══ AVAILABLE DATA
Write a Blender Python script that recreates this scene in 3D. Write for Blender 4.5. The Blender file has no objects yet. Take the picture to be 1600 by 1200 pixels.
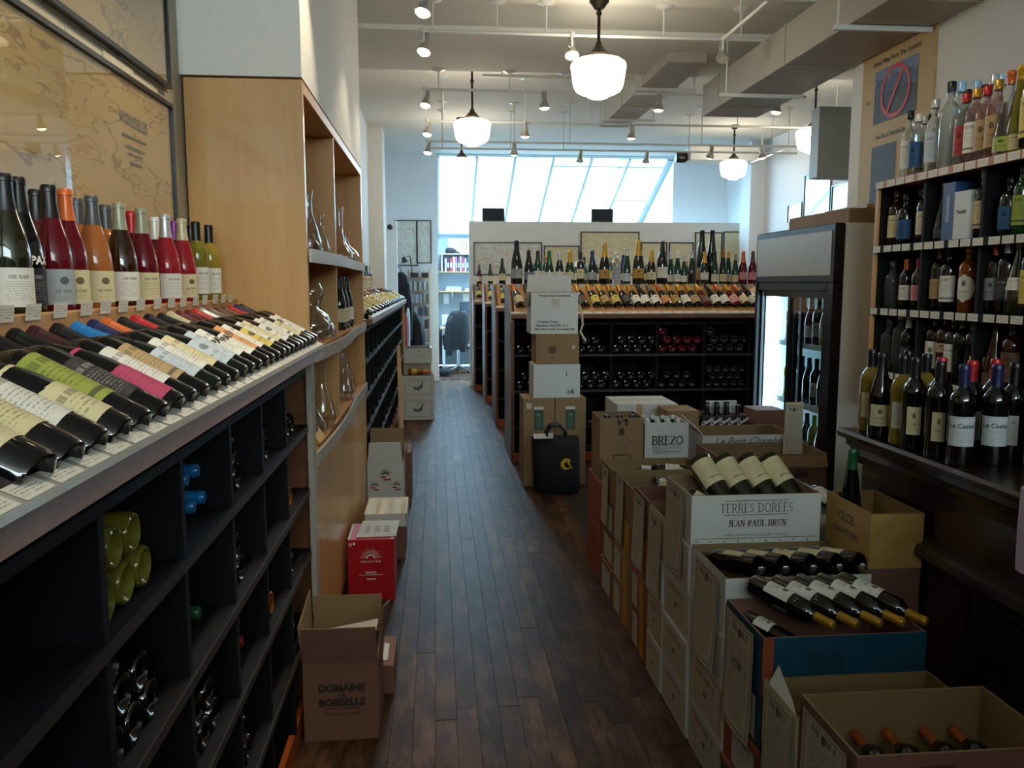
════
══ AVAILABLE DATA
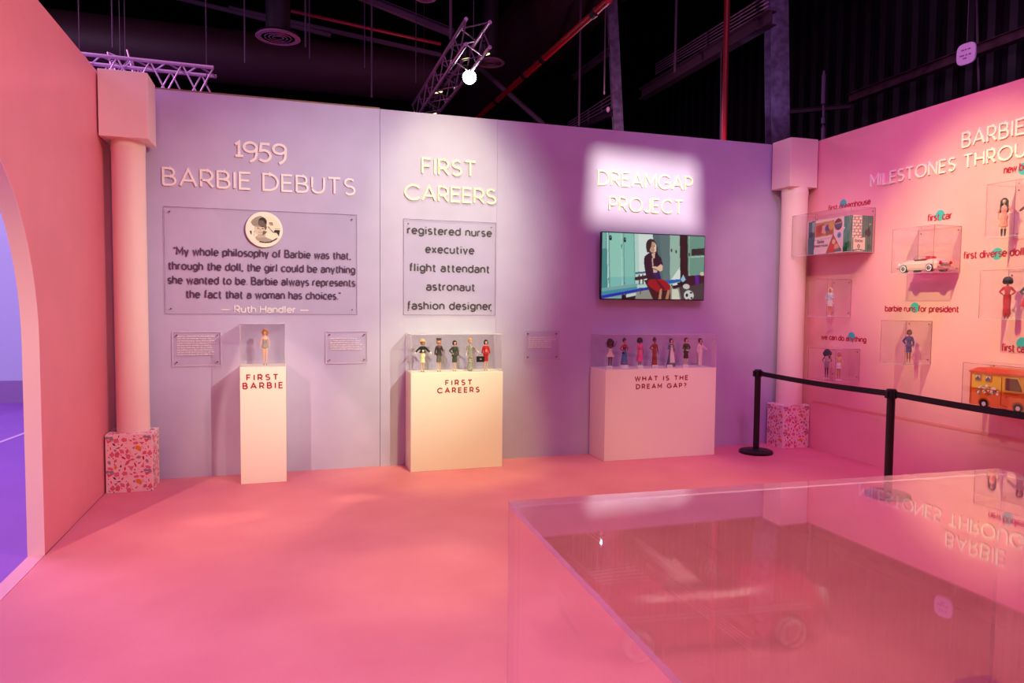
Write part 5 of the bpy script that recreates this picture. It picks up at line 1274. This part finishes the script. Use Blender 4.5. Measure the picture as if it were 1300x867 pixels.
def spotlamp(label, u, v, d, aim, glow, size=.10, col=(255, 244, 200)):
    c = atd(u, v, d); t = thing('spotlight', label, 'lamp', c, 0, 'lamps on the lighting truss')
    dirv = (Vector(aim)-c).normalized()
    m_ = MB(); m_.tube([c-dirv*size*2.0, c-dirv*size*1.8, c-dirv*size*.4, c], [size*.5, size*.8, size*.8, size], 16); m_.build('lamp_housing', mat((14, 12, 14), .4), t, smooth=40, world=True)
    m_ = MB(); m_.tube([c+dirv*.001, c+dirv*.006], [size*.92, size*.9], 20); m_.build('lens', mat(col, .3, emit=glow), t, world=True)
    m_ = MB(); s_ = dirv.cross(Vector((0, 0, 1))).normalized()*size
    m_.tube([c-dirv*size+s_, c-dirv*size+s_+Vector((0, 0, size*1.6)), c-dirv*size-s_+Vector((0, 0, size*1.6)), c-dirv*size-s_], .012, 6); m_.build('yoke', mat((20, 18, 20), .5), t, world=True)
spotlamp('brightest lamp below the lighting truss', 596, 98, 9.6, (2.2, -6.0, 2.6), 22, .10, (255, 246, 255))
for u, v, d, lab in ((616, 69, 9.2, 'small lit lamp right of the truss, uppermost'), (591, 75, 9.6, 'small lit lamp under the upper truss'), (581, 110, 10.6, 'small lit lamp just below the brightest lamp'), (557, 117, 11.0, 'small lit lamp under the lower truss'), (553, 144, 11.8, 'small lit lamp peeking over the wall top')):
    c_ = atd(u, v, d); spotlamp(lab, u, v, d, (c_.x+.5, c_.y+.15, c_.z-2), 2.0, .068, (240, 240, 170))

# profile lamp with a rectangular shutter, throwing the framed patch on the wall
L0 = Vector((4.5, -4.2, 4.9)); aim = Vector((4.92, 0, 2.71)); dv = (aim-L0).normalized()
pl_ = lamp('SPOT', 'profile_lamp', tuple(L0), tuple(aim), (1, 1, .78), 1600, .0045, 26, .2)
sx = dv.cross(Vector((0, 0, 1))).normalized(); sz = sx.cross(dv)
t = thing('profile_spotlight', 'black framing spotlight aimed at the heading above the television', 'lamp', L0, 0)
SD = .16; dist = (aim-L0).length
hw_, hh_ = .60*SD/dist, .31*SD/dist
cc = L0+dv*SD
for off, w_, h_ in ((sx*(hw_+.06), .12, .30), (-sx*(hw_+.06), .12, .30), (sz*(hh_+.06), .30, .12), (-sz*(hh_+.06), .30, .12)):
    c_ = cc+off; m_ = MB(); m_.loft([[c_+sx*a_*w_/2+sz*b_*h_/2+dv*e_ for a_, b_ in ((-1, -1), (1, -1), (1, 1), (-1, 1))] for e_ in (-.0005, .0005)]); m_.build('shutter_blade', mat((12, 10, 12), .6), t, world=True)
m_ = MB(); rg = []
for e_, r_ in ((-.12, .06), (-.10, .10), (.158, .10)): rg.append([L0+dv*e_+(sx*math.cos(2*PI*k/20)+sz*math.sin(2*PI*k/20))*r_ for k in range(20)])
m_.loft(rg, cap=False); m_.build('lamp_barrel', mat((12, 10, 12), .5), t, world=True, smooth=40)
════
══ AVAILABLE DATA
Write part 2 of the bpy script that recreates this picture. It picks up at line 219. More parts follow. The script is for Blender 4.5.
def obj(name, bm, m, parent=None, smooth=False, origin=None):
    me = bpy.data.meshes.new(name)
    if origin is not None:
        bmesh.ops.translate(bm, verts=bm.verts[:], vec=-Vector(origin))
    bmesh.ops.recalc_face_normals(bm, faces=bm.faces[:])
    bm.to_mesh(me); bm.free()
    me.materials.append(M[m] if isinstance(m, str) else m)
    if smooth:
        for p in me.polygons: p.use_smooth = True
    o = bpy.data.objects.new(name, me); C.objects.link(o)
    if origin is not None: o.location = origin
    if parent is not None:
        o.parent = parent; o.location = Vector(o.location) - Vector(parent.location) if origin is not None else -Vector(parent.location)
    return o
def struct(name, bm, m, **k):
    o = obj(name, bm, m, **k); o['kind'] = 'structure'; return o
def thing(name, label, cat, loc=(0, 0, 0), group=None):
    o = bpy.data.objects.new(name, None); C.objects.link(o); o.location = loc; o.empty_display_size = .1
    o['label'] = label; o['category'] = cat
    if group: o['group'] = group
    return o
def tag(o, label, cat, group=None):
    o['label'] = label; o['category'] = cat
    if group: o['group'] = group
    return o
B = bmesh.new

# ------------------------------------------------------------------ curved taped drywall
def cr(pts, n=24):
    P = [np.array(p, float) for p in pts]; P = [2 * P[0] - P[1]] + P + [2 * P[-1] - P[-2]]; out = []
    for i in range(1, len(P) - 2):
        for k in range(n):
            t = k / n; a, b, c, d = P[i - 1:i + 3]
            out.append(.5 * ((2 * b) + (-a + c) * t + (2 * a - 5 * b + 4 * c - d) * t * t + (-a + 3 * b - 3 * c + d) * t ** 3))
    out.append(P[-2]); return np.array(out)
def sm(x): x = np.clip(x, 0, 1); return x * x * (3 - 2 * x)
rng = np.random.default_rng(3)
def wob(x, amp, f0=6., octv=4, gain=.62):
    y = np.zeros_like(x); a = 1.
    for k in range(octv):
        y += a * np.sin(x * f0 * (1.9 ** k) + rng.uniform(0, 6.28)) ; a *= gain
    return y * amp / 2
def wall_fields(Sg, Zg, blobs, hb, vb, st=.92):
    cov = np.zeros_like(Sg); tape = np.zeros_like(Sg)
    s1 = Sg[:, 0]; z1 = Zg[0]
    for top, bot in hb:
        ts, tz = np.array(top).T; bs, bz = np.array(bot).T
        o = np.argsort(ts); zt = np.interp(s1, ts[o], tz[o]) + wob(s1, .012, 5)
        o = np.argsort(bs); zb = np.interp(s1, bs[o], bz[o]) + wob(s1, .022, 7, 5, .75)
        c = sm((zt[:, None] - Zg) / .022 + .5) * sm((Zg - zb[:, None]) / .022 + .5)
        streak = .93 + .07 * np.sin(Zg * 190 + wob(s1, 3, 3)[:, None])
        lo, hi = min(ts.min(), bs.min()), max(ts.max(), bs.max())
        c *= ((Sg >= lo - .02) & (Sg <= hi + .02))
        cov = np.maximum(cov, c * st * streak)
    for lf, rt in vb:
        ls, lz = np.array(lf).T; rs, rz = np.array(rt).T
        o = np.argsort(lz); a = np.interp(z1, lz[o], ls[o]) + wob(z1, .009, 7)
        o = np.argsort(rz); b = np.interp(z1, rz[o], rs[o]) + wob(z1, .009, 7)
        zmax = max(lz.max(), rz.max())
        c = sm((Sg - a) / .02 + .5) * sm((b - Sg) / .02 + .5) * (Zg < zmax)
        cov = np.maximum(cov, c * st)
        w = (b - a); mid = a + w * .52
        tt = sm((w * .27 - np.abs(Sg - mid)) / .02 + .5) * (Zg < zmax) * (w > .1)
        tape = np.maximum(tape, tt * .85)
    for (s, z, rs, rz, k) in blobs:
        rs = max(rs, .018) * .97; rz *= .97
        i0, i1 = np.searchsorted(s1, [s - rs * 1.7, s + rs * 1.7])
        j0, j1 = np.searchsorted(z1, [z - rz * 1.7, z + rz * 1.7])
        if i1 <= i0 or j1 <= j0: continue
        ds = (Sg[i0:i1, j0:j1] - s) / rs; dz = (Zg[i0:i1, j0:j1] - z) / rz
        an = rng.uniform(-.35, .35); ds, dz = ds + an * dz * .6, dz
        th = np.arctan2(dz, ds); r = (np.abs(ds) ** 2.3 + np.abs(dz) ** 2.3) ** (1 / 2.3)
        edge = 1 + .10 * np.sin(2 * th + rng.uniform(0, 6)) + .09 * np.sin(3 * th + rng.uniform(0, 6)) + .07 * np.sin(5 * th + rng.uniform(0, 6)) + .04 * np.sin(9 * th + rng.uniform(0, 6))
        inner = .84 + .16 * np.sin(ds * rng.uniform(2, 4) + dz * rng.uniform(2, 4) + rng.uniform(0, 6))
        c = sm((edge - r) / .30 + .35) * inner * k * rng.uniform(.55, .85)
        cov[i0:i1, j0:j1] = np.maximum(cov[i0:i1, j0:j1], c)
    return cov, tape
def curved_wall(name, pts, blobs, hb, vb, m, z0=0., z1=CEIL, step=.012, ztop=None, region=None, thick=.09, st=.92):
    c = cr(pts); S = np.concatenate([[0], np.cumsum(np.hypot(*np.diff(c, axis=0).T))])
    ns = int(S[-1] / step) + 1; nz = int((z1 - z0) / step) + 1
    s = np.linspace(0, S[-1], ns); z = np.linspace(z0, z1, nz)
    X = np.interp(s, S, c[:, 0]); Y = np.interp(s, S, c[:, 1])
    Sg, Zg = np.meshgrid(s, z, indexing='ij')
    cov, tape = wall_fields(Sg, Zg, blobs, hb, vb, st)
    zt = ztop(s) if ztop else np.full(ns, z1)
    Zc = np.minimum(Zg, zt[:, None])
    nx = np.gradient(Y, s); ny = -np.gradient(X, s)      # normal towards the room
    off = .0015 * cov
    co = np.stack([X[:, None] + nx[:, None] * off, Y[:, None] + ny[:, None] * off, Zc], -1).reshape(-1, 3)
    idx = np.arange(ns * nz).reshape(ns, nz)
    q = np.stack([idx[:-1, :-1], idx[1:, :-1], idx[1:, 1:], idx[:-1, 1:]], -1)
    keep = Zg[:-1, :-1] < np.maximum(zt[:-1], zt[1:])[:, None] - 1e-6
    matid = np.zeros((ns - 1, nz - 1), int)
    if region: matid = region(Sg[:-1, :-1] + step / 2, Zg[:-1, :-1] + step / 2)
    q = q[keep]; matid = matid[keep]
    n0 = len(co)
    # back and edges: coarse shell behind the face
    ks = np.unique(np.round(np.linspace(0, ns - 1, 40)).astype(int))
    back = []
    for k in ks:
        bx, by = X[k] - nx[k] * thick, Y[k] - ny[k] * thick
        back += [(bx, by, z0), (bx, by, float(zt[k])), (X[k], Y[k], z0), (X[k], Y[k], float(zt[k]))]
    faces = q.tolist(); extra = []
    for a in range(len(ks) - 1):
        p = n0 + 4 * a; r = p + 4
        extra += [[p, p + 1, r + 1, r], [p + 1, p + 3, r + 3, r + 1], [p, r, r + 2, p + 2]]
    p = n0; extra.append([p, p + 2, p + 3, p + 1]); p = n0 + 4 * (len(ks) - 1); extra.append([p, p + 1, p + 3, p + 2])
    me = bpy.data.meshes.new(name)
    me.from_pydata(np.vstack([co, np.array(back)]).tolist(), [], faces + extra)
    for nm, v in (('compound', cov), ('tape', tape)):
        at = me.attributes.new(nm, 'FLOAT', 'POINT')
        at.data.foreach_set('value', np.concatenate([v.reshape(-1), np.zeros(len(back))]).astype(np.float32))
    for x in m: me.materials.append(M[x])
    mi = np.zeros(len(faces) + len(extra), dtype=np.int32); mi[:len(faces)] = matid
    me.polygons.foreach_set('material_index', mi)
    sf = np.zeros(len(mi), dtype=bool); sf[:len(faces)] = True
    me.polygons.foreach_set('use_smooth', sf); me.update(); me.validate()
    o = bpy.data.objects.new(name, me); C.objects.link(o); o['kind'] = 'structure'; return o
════
YOUR GOAL: Copy in full each line that holds the word "this".

WRITTEN SOLUTION:
Write a Blender Python script that recreates this scene in 3D. Write for Blender 4.5. The Blender file has no objects yet. Take the picture to be 1600 by 1200 pixels.
Write part 5 of the bpy script that recreates this picture. It picks up at line 1274. This part finishes the script. Use Blender 4.5. Measure the picture as if it were 1300x867 pixels.
Write part 2 of the bpy script that recreates this picture. It picks up at line 219. More parts follow. The script is for Blender 4.5.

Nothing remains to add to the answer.